Cumhurbaşkanı geçenlerde “Tamahkarlığa kapılarak, anlık kazançlar uğruna güzelliklerin tahribine asla müsaade etmemeliyiz. Şu anki Ayder Yaylası bizim temsilimiz olamaz. Allah’ın bize verdiği Ayder bambaşka ama biz Ayder’i kirlettik, rezil ettik.” demiştir. Doğrudur. Biz de aynı beyanı tekrar ediyor ve devamını ekliyoruz: Eğer Yeşil Yol yapılır da, 2.000.mt.’den 1200 km’lik bir otoyol çalışmaya başlarsa tüm Karadeniz, ama özellikle Fırtına Vadisi ve Yaylaları; Ayder’ den katbekat rezil olur! Yazık olur! İsraf olur!
Daha önceleri de; Karadeniz Bölgesi’nde kıyıların sahil yoluna kurban edildiğini söyledik. Yakınlarda, bir bakan da “bu yolun allah belasını versin” dedi. Sahil yolu, deniz üzerinden inşa edildiğinden gereken kaya dolgunun temini için, vadi girişlerinin tonlarca dinamit ile havaya uçurulduğunu, topografyanın değiştirildiğini de söyledik. Peş peşe planlanan HES’ler ile vadilerin tahrip olduğunu; derelerin nerede ise susuz bırakıldığını, habitatın değiştiğini, ekosisteme onarılmaz zararlar verildiğini, Karadeniz’e özgü henüz ranta dayalı bozulmalara maruz kalmamış geride kalan yaylaların da yeşil yol ile yayla vasfı dışında bir başka şeye dönüşeceğini de ifade ettik. Ve dediklerimizin her biri, hayat tarafından maalesef doğrulandı.
Biz doğa ve yaşam savunucuları, ekolojist ve doğaseverler coğrafyamız, ülkemiz için hep iyi şeyler istedik. Bu çabamız dünde böyle idi, bugün de böyle, yarın da böyle olacak. Böylece bugüne kadar elimizden geldiğince mücadele ettik, davalar açtık, kamuoyuna sesimizi duyurmak için basın açıklamaları yaptık, eylemler yaptık, yapmaya da devam edeceğiz.
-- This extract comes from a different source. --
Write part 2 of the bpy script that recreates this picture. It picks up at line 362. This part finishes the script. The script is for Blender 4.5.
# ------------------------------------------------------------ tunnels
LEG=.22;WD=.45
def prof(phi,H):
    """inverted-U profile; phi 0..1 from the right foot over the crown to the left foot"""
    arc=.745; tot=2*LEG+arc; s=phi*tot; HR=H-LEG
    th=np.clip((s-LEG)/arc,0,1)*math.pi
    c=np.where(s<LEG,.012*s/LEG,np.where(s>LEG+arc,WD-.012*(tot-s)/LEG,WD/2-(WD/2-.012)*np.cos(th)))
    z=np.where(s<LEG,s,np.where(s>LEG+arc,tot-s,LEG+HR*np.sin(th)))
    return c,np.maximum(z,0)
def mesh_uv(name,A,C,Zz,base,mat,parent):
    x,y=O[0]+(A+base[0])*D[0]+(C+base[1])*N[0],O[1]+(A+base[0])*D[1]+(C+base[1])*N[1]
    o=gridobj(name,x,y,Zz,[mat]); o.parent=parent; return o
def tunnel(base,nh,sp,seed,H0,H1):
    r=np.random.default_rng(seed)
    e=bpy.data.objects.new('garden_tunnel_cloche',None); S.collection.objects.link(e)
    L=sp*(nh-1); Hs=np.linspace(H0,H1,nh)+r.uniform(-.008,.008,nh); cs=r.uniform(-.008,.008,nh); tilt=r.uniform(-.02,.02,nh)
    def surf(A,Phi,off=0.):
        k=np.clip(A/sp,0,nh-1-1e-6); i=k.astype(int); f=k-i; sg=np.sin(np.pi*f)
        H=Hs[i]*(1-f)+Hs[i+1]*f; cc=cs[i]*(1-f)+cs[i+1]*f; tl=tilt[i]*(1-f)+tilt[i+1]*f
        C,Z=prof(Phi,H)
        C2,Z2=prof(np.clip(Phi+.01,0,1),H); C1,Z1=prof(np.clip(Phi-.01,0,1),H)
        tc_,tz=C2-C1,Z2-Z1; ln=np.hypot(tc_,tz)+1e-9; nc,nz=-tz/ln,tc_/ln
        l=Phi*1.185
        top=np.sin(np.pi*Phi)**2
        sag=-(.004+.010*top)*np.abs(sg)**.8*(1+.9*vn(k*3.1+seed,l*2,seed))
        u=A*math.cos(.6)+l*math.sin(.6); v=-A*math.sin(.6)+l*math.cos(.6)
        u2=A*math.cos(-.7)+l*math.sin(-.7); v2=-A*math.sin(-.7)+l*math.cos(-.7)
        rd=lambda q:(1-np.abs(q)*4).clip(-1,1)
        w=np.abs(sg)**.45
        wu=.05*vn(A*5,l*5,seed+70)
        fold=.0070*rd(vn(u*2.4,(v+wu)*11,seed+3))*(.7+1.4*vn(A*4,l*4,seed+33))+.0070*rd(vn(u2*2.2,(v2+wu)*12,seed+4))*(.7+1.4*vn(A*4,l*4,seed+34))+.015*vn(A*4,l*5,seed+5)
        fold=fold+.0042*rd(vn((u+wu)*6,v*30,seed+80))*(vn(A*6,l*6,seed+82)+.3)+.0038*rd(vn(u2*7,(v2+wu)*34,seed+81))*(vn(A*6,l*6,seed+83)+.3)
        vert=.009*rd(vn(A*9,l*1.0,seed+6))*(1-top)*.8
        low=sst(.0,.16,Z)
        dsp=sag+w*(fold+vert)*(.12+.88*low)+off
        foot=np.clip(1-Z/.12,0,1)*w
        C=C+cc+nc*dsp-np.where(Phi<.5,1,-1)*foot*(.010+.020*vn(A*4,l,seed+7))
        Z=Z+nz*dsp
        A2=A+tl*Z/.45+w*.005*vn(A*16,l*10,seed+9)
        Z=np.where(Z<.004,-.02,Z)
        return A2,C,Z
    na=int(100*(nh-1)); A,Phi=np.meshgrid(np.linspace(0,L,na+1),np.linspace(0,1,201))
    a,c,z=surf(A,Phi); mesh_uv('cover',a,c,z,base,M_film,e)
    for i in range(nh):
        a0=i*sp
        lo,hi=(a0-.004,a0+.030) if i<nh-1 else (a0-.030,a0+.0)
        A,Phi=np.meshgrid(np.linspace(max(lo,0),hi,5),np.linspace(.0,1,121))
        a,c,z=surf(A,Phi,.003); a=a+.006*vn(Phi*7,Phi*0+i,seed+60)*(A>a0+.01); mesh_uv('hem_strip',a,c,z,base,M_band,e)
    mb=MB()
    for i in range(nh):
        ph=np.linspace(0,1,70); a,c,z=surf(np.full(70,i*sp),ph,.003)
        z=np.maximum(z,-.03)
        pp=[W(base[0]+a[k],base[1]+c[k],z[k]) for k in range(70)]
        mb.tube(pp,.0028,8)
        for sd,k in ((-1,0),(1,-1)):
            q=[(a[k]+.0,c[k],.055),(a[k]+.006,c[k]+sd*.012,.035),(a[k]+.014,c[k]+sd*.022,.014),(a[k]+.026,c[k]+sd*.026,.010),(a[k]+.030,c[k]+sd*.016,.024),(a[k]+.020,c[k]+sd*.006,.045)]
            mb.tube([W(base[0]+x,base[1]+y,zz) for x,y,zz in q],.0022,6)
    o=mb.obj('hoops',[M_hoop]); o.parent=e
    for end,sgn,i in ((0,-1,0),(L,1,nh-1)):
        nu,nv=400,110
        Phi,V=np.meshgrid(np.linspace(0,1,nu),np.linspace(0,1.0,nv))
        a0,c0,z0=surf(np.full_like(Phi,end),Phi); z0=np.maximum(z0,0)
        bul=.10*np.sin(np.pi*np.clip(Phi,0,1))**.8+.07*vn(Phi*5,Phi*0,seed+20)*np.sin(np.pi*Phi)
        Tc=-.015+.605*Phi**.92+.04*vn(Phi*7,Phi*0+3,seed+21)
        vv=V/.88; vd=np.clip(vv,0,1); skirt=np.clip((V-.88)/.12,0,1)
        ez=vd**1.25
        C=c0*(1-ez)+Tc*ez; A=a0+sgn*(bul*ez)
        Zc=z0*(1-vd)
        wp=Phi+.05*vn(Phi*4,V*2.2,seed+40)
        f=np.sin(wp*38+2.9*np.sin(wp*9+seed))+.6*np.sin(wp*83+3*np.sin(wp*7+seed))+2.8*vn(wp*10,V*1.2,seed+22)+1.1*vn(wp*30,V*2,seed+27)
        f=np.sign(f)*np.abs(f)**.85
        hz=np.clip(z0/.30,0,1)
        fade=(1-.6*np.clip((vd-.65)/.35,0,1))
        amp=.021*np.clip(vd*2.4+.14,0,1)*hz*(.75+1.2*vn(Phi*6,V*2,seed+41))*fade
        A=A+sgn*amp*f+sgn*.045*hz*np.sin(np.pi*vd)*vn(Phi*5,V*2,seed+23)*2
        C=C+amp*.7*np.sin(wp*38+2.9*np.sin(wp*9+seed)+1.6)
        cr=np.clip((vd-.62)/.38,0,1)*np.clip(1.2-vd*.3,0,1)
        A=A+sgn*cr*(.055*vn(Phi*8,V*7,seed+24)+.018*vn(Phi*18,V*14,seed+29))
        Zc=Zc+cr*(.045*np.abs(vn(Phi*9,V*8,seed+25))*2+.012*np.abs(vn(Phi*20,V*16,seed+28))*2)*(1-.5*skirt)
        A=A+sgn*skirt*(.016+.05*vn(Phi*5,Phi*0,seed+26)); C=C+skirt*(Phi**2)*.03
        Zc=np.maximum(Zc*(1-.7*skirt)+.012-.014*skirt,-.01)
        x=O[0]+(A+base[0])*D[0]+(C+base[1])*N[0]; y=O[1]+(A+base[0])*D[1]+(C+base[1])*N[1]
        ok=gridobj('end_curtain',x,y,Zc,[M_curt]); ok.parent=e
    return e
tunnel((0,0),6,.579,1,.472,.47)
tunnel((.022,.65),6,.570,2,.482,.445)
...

Küresel iklim değişimine neden olan faaliyetlerin durdurulması için; gezegenin akciğerleri olan ormanların korunabilmesi için; yaşamın devamını sağlayan su kaynaklarının kirlenmemesi için; gezegenin kıt kaynaklarının korunabilmesi ve böylece yaşamın devamını, biyolojik çeşitliliğin varlığını sağlayan hava, su, toprağı ülkemizde olduğu kadar dünyanın başka yerlerinde de korunmasını istedik, gezegen için ve yaşam için gereken ne ise onu istedik, onu amaçladık.
Biz, yaşam savunucuları ile PKK arasında hiçbir bağ yoktur. Olmayan bir bağı, zoraki kurmaya çalışan zihniyet; ekoloji mücadelesine çamur atmak suretiyle, vadinin talanını maddi/siyasi ranta çevirme peşindedir. Bu gayretkeşliğin, küçük bir ilçede felakete neden olabilecek tehlikeli gerginliklere yol açabileceği hususunda da yetkilileri uyarıyoruz. Zira; yaylasını, merasını, ormanını, deresini, coğrafyasını ekolojik yıkımdan korumak isteyen kişileri böylesi bir itham altında bırakan ve sözde habercilik yaptığını sananlar hem suç işlemektedirler hem de yeşil yol tartışmalarının kamuoyundaki bilinirliği üzerinden PKK örgütünün adını anarak masum yurttaşların hassasiyetlerini istismar etmektedir. Yaşam savunucularına karşı “kin ve düşmanlık” üreterek kendi siyasi ve ekonomik rant arzuları maskeleme gayreti peşindedirler.
An itibariyle, Fırtına Vadisi boyunca, dere kenarında yaya olarak yürümek mümkün olmaktan çıkmıştır. Özel araçların, tur minibüslerinin, kamyon ve beton mikserlerinin trafik yoğunluğu artık yürümeye imkân vermiyor. Keza; Pokut, Sal gibi henüz doğal görünümü, yapısı bozulmamış yaylalara 3-5 yıl öncesinde haftada bir araç girişi olurken artık günlük araç iniş-çıkışı yüzlerle ifade edilir hale gelmiştir.
Doğal yaşamı, doğayı hiçe sayan ve tamamen ‘anlık kazançlar’ üzerinden hareket edip, doğa sömürüsü ve rantına dayalı böylesi “rezil” bir turizm anlayışına karşı çıkmak yurtseverliğin bir gereğidir. Yeşil yol karşıtları, yaşam savunucuları doğal yaşam alanlarını korumak için mücadele etmişlerdir. Yaşam savunucularını “vatan haini, PKK’lı” gibi gösterip sözde habercilik kisvesi altında doğa mücadelesine saldırma ve iç içe yaşayan bölge insanlarının birlikteliğine yapılan bu çapsız ve şuursuz saldırıyı kınıyor, ret ediyor, doğa koruma mücadelemize dün olduğu gibi bugün de yarında devam edeceğimizi kamuoyuna saygı ile duyuruyoruz.